Así, seguir este modelo requiere estar dispuestos a “averiguar” la hora óptima de acostarse a base de pruebas y ensayos. O puede que descubramos que queremos que nuestro hijo no se coma la tarta para que no de la imagen de que lo estamos educando mal y que no dejar tarta a otros es algo secundario, sí que acabaríamos pidiéndole que lo hiciera por nosotros, no por “la norma social”.

En cualquier caso, elijamos o no argumentar nuestras decisiones con motivos reales, hay un elemento de responsabilidad que también es importante. Es la responsabilidad sobre la opinión y la autoridad.

Tanto si damos motivos auténticos como si son prestados, al final los padres harán valer su autoridad en algún momento. Creo que los educadores deben ser honestos con las personas con quienes conviven y aceptar cuándo están expresando una opinión y hacerse responsables de su autoridad. Esto quiere decir, reconocer que opinan que es hora de irse a la cama y que recurren a su autoridad para pedírselo si el otro no acepta su decisión. Creo que es más respetuoso con las personas que intentar hacerles creer que hay que acostarse porque “es la hora” o que hay que tomar tarta con moderación porque “es lo correcto”, como si la orden viniera de un ente superior y ante el que no podemos hacer nada.

Faltar a nuestra responsabilidad ante la opinión propia es una grieta en nuestra relación que puede ser el origen de un gran problema con el paso de los años, ya que debilita el respeto al criterio de los padres, algo que luego será muy añorado cuando los hijos estén en edad de acceder a ciertas realidades como alcohol y drogas. En ese momento los padres querrán que los hijos tengan en cuenta su criterio ya que recurrir a “es malo, porque es malo” no tendrá validez y ahí la confianza será la única razón para aceptar el consejo. Esa confianza se construye año tras año y cuanto más tarde se empiece a trabajar más opciones hay de que no se logre.

 

4 comentarios

  1. Si que, al llegar a la adolescencia, si antes no lo has hecho reflexionar, cuesta más acostumbrarlos a argumentar o a escuchar que razones sustentan cualquier comportamiento, que aún siendo de su beneficio, ellos/ellas no lo ven así, así que el tutor-coach, creo que es muy necesario para un crecimiento armonioso de la criatura.

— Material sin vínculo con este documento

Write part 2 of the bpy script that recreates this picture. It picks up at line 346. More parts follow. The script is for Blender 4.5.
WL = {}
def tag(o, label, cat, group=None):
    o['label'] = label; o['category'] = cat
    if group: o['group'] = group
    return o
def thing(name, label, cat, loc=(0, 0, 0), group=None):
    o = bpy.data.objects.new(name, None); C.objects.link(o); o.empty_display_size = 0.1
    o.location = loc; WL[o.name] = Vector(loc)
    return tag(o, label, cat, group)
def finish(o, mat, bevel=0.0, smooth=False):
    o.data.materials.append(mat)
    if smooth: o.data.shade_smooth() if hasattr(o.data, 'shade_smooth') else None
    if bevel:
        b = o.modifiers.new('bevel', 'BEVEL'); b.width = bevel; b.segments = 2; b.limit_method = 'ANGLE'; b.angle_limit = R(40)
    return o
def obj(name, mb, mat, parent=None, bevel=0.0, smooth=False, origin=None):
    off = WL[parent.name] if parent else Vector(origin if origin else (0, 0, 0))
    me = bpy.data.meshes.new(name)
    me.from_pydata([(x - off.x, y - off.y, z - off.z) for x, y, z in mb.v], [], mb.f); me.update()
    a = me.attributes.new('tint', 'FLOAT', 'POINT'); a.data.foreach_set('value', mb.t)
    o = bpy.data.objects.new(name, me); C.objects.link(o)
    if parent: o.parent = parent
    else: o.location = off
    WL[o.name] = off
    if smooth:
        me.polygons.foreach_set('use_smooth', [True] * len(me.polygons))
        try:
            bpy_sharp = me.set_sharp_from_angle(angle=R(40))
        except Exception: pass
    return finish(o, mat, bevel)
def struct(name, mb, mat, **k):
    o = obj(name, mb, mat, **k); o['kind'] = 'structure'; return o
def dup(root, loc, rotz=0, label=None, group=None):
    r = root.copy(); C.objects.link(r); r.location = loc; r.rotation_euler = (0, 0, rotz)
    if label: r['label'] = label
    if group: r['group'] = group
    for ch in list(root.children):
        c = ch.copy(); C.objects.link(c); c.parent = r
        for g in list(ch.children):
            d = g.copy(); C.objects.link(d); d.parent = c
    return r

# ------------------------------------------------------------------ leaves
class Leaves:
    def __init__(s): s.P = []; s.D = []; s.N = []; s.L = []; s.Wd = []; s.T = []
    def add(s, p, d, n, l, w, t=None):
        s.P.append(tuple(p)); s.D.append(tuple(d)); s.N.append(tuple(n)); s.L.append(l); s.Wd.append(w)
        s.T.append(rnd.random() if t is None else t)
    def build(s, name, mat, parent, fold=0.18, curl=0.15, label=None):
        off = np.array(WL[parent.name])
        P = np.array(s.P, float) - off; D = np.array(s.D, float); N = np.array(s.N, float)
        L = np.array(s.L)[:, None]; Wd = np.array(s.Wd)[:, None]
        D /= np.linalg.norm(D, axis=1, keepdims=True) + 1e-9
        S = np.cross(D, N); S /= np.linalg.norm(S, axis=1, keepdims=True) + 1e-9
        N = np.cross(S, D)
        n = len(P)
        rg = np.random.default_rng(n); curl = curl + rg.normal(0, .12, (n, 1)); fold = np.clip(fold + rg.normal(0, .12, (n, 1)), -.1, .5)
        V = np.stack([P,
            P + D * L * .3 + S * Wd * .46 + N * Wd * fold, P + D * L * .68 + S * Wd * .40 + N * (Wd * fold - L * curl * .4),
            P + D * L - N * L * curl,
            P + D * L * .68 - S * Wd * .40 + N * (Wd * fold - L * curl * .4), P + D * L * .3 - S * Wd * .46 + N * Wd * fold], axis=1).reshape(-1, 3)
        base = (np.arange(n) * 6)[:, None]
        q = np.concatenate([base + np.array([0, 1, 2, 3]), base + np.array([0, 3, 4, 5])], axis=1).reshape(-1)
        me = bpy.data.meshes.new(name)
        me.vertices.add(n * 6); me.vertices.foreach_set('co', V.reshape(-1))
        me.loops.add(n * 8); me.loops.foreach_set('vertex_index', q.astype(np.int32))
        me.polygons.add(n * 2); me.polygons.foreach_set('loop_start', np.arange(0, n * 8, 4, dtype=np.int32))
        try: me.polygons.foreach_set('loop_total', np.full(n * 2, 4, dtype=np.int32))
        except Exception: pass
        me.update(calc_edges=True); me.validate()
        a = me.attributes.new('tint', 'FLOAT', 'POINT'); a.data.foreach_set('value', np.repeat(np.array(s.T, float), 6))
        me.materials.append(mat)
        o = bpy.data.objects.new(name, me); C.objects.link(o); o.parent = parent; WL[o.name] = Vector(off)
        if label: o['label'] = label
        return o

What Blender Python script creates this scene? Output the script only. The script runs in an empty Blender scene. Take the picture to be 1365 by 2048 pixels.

  2. Me parece importantísmio explicar a los niños el porqué de las cosas, sus cabecitas lo necesitan, es justo. Pero hay que tener muy claro todo, sin dudas, sin cambiar de opinión delante de ellos y buscando un equilibrio entre su ritmo y que te tomen el pelo. Autoridad ante todo, hemos dicho que lo hacemos y lo hacemos, sin brusquedades pero sin dejaciones. Cuando un niño ve que le ha podido el pulso a sus padres es una caida en picado. Los niños entienden las cosas perfectamente si las ven hechas vida, si ven a sus padres ir por delante.
    Esta siendo muy interesante Carlos. Muchas gracias.

    1. Hola María.

      Precisamente creo que las dudas incómodas aparecen (sobre todo) cuando intentamos defender argumentos que no son reales o no son nuestros.

      Si los motivos son auténticos, el debate será honesto y por lo tanto estaremos dispuestos a cambiar de postura.

      Tengo una opinión muy personal sobre las normas. Creo que deben ser las necesarias, deben ser justas y hay que mantenerlas siempre. Pero eso es otra historia.

      Muchas gracias por tu aportación.